Quelles preuves faut-il apporter ?
C. N. : Une victime n’est pas tenue de “prouver” le harcèlement sexuel. Elle doit simplement ramener des éléments qui permettent au juge de penser qu’effectivement il y a eu des faits ou des propos qui s’assimilent à du harcèlement sexuel. Il est à noter que la charge de la preuve est facilitée pour la victime de harcèlement sexuel. Cette nuance est importante. Jusqu’à présent, il était assez facile de corrompre les harceleurs, car ces derniers n’étaient pas méfiants. L’hystérie qui consiste à harceler une femme va se traduire par des éléments objectifs, c’est-à-dire des SMS, des messages sur les réseaux sociaux, voire des e-mails. Aujourd’hui, il s’agit d’un délit qui est de plus en plus médiatisé. Les harceleurs deviennent plus méfiants. Il est plus compliqué pour les victimes de confondre les auteurs de harcèlement. Plusieurs preuves sont recevables, notamment en matière pénale où la preuve est libre. Il peut s’agir de témoignages de collègues de travail, d’enregistrements audio “clandestins”. En revanche, devant les juridictions civiles telles que le conseil de prud’hommes, ces enregistrements sont parfois écartés. Toutefois, les dossiers de harcèlement sexuel sont rarement vides, il y a toujours des éléments.
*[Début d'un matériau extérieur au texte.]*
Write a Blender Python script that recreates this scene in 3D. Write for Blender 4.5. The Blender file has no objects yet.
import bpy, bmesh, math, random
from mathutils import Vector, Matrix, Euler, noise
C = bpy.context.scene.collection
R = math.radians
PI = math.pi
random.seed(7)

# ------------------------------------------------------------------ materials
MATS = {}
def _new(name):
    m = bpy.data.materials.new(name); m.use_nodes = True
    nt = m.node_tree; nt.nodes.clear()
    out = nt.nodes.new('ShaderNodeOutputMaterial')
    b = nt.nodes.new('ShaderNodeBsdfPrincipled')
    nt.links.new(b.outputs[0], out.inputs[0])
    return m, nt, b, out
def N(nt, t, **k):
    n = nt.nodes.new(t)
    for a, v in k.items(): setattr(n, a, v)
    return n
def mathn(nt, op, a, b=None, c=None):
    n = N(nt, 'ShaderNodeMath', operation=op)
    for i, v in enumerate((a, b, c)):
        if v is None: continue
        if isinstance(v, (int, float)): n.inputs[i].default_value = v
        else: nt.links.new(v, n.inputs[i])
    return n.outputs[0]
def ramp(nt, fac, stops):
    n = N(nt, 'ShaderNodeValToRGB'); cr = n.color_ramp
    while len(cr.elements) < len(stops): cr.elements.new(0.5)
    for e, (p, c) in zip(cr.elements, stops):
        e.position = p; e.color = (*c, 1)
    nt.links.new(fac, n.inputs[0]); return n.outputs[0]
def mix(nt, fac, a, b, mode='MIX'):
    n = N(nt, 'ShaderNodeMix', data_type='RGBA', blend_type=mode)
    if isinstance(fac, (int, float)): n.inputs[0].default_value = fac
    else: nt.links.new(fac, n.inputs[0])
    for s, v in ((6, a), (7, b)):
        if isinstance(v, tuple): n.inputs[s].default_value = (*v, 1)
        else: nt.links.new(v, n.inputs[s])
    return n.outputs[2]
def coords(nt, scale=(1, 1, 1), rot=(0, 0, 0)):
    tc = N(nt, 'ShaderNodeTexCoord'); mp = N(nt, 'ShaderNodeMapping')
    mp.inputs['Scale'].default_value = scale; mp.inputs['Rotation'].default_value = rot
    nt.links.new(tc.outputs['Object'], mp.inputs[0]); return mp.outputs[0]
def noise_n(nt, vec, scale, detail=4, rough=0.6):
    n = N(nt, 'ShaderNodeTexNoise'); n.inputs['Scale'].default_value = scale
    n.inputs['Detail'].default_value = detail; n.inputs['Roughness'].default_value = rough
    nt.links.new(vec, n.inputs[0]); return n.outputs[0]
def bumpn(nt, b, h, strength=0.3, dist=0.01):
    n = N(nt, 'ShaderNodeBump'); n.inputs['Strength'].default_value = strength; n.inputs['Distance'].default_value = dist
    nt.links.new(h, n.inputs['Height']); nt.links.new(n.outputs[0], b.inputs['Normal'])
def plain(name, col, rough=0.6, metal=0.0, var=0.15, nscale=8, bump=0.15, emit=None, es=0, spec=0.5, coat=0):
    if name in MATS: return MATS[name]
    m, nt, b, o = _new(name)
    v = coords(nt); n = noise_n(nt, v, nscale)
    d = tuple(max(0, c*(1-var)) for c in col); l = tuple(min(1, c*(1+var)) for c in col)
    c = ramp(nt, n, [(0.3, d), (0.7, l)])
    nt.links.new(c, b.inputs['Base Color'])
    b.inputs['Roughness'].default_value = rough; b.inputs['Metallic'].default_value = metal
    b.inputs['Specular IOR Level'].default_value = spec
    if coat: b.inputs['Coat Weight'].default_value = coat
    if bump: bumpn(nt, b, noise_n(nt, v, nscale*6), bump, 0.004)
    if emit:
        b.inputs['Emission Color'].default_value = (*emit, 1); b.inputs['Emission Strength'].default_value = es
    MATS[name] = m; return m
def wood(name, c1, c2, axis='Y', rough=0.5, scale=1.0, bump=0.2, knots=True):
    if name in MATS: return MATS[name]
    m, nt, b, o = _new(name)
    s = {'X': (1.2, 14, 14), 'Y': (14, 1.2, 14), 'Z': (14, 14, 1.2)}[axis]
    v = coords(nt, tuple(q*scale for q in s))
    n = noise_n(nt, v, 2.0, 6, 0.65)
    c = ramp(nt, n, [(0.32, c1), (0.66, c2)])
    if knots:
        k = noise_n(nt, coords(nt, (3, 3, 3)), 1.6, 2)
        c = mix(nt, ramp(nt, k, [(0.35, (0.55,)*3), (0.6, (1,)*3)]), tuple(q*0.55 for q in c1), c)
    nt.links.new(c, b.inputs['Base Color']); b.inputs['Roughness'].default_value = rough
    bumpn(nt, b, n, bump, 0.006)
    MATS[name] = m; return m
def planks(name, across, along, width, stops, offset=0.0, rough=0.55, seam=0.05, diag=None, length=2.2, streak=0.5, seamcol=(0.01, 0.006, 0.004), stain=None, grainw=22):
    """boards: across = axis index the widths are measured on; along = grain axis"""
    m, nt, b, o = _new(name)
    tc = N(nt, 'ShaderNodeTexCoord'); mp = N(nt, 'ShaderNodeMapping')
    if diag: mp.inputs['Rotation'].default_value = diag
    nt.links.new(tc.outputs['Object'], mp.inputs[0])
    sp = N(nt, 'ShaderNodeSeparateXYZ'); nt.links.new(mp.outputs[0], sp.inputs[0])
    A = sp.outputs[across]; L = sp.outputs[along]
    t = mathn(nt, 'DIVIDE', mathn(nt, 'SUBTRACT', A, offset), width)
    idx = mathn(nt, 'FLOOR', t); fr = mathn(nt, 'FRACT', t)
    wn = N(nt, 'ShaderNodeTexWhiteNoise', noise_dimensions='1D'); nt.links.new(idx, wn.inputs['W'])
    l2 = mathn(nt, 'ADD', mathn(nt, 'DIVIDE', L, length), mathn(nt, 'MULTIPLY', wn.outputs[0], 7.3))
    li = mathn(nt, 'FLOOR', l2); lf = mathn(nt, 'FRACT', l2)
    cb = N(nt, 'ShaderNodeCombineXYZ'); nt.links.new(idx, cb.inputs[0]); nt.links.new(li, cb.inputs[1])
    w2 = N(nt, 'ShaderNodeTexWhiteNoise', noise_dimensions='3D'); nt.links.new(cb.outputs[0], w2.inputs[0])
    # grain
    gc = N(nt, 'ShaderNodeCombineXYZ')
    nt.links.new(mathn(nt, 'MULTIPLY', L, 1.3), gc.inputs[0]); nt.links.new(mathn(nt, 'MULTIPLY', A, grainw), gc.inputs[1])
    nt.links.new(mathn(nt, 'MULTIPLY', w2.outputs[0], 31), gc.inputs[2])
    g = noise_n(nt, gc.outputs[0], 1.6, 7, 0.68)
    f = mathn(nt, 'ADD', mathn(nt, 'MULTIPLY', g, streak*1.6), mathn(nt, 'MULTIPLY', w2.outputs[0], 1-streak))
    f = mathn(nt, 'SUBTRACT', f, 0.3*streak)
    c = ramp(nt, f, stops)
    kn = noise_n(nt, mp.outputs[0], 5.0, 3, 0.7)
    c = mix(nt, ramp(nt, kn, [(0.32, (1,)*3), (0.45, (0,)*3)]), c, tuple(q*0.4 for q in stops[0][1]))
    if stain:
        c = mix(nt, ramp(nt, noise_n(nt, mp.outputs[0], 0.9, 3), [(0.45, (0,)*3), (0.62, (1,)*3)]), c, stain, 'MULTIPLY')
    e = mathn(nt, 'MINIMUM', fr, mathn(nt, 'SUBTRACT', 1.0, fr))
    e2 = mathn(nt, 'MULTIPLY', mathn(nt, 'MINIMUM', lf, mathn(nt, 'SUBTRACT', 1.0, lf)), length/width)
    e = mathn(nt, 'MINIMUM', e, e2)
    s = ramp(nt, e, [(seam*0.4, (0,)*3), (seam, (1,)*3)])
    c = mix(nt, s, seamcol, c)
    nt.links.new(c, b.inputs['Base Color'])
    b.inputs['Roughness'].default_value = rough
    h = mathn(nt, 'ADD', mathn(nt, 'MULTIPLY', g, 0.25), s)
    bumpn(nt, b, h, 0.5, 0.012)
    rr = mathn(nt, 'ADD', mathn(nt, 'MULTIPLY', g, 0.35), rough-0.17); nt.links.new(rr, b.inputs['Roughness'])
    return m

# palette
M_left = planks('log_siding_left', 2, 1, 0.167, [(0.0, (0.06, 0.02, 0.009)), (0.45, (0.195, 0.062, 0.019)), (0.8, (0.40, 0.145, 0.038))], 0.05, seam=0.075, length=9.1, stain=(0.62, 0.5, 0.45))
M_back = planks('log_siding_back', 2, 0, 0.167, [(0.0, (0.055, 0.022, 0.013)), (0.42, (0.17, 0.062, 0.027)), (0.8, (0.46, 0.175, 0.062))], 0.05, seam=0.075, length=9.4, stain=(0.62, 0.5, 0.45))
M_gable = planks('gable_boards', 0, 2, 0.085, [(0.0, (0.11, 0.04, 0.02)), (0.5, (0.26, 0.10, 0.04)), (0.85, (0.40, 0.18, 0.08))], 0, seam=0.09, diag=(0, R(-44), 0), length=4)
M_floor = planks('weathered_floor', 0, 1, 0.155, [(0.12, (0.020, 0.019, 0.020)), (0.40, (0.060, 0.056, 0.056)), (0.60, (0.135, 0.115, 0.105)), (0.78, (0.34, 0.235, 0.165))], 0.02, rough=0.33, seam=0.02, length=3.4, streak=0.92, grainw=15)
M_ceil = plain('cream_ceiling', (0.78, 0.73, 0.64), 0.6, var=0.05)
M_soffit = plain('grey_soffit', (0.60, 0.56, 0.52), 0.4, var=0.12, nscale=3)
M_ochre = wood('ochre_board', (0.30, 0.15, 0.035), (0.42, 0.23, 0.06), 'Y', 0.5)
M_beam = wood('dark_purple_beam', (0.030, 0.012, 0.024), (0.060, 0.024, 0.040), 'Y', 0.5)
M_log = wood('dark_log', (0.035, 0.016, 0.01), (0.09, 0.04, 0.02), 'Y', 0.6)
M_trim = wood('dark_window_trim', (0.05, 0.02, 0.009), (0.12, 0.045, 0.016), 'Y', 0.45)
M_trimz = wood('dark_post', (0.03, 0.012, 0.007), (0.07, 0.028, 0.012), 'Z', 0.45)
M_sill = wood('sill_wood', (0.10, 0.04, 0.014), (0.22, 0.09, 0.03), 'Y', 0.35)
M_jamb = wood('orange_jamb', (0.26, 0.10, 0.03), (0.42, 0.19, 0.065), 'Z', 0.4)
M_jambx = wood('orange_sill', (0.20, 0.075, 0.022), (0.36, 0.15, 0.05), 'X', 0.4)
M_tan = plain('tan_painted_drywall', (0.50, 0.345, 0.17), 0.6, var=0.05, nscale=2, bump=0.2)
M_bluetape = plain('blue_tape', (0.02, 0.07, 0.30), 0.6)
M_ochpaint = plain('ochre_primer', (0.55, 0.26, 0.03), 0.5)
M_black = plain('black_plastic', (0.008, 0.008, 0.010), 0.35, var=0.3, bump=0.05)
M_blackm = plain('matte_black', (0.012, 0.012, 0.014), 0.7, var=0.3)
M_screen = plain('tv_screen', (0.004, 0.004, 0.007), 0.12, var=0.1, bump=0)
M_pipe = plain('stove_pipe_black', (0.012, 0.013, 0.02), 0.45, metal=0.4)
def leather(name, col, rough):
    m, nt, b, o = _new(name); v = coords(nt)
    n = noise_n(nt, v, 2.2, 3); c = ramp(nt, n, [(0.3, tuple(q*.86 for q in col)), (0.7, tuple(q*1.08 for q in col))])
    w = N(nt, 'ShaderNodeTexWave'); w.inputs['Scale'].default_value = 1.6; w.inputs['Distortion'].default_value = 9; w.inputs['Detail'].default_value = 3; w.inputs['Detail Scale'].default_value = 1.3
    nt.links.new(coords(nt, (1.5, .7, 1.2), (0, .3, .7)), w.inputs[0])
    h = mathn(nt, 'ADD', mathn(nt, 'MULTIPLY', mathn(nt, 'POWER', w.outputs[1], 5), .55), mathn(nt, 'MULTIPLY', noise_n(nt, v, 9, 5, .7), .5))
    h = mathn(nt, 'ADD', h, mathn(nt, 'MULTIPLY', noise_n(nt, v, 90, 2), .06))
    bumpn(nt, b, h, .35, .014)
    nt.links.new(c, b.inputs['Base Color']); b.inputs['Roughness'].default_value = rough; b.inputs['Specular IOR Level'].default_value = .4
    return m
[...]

À quel moment consulter un avocat ?
C. N. : Très vite. L’affaire doit être portée devant le conseil de prud’hommes dans les cinq ans après la survenance des faits. Ce délai passe à trois ans en matière pénale. Il convient de le faire le plus vite possible, de préférence lorsque la victime est en poste. Il ne faut pas attendre de perdre son emploi ou de démissionner pour consulter un avocat. En effet, il pourrait y avoir des éléments de preuve qui deviendraient inaccessibles, tels que des e-mails ou encore des témoignages. Il est important de dénoncer les faits lorsqu’ils sont en train de se dérouler. Il est toujours plus compliqué de lancer une procédure lorsque les faits datent d’il y a six mois.